## THE TASK
Transcribe the listing word for word.

## SOURCE EXCERPT
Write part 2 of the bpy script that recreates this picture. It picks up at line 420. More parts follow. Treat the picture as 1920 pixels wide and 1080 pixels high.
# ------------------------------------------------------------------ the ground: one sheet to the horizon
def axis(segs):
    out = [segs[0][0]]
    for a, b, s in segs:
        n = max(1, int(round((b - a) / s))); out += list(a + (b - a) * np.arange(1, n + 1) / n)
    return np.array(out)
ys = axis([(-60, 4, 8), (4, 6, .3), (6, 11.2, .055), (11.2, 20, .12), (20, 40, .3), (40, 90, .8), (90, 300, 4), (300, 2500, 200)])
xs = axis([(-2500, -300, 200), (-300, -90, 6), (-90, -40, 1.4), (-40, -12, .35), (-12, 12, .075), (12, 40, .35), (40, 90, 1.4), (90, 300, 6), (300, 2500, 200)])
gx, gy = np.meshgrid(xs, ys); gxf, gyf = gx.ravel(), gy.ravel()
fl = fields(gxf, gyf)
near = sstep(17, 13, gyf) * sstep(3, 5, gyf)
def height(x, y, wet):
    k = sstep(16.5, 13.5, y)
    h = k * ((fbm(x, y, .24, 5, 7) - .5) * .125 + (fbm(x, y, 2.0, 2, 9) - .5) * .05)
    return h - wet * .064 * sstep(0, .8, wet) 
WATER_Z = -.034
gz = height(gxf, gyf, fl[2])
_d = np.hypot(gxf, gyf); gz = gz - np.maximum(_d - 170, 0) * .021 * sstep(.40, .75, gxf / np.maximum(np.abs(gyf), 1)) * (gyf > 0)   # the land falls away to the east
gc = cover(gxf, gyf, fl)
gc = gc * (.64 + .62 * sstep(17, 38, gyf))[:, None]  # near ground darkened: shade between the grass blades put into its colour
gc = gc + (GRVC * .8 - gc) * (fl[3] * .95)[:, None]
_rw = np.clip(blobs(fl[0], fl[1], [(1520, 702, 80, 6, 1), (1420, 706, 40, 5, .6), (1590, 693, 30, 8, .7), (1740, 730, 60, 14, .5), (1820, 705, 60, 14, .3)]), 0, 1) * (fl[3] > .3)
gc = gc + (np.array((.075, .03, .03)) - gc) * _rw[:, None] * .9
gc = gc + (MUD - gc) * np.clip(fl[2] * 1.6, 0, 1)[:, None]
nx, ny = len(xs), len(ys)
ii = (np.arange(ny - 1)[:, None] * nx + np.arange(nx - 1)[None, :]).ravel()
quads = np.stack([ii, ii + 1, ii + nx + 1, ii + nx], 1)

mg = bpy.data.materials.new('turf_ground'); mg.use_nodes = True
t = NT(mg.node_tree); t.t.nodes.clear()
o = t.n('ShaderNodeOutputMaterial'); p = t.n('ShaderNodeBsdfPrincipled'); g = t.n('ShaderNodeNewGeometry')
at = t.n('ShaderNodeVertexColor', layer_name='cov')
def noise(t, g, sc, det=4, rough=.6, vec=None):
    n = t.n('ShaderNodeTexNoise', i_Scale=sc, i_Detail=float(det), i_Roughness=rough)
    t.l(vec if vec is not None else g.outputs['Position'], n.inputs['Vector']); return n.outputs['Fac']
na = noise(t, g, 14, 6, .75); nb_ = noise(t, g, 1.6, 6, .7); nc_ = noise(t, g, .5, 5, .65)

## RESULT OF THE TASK
Write part 2 of the bpy script that recreates this picture. It picks up at line 420. More parts follow. Treat the picture as 1920 pixels wide and 1080 pixels high.
# ------------------------------------------------------------------ the ground: one sheet to the horizon
def axis(segs):
    out = [segs[0][0]]
    for a, b, s in segs:
        n = max(1, int(round((b - a) / s))); out += list(a + (b - a) * np.arange(1, n + 1) / n)
    return np.array(out)
ys = axis([(-60, 4, 8), (4, 6, .3), (6, 11.2, .055), (11.2, 20, .12), (20, 40, .3), (40, 90, .8), (90, 300, 4), (300, 2500, 200)])
xs = axis([(-2500, -300, 200), (-300, -90, 6), (-90, -40, 1.4), (-40, -12, .35), (-12, 12, .075), (12, 40, .35), (40, 90, 1.4), (90, 300, 6), (300, 2500, 200)])
gx, gy = np.meshgrid(xs, ys); gxf, gyf = gx.ravel(), gy.ravel()
fl = fields(gxf, gyf)
near = sstep(17, 13, gyf) * sstep(3, 5, gyf)
def height(x, y, wet):
    k = sstep(16.5, 13.5, y)
    h = k * ((fbm(x, y, .24, 5, 7) - .5) * .125 + (fbm(x, y, 2.0, 2, 9) - .5) * .05)
    return h - wet * .064 * sstep(0, .8, wet) 
WATER_Z = -.034
gz = height(gxf, gyf, fl[2])
_d = np.hypot(gxf, gyf); gz = gz - np.maximum(_d - 170, 0) * .021 * sstep(.40, .75, gxf / np.maximum(np.abs(gyf), 1)) * (gyf > 0)   # the land falls away to the east
gc = cover(gxf, gyf, fl)
gc = gc * (.64 + .62 * sstep(17, 38, gyf))[:, None]  # near ground darkened: shade between the grass blades put into its colour
gc = gc + (GRVC * .8 - gc) * (fl[3] * .95)[:, None]
_rw = np.clip(blobs(fl[0], fl[1], [(1520, 702, 80, 6, 1), (1420, 706, 40, 5, .6), (1590, 693, 30, 8, .7), (1740, 730, 60, 14, .5), (1820, 705, 60, 14, .3)]), 0, 1) * (fl[3] > .3)
gc = gc + (np.array((.075, .03, .03)) - gc) * _rw[:, None] * .9
gc = gc + (MUD - gc) * np.clip(fl[2] * 1.6, 0, 1)[:, None]
nx, ny = len(xs), len(ys)
ii = (np.arange(ny - 1)[:, None] * nx + np.arange(nx - 1)[None, :]).ravel()
quads = np.stack([ii, ii + 1, ii + nx + 1, ii + nx], 1)

mg = bpy.data.materials.new('turf_ground'); mg.use_nodes = True
t = NT(mg.node_tree); t.t.nodes.clear()
o = t.n('ShaderNodeOutputMaterial'); p = t.n('ShaderNodeBsdfPrincipled'); g = t.n('ShaderNodeNewGeometry')
at = t.n('ShaderNodeVertexColor', layer_name='cov')
def noise(t, g, sc, det=4, rough=.6, vec=None):
    n = t.n('ShaderNodeTexNoise', i_Scale=sc, i_Detail=float(det), i_Roughness=rough)
    t.l(vec if vec is not None else g.outputs['Position'], n.inputs['Vector']); return n.outputs['Fac']
na = noise(t, g, 14, 6, .75); nb_ = noise(t, g, 1.6, 6, .7); nc_ = noise(t, g, .5, 5, .65)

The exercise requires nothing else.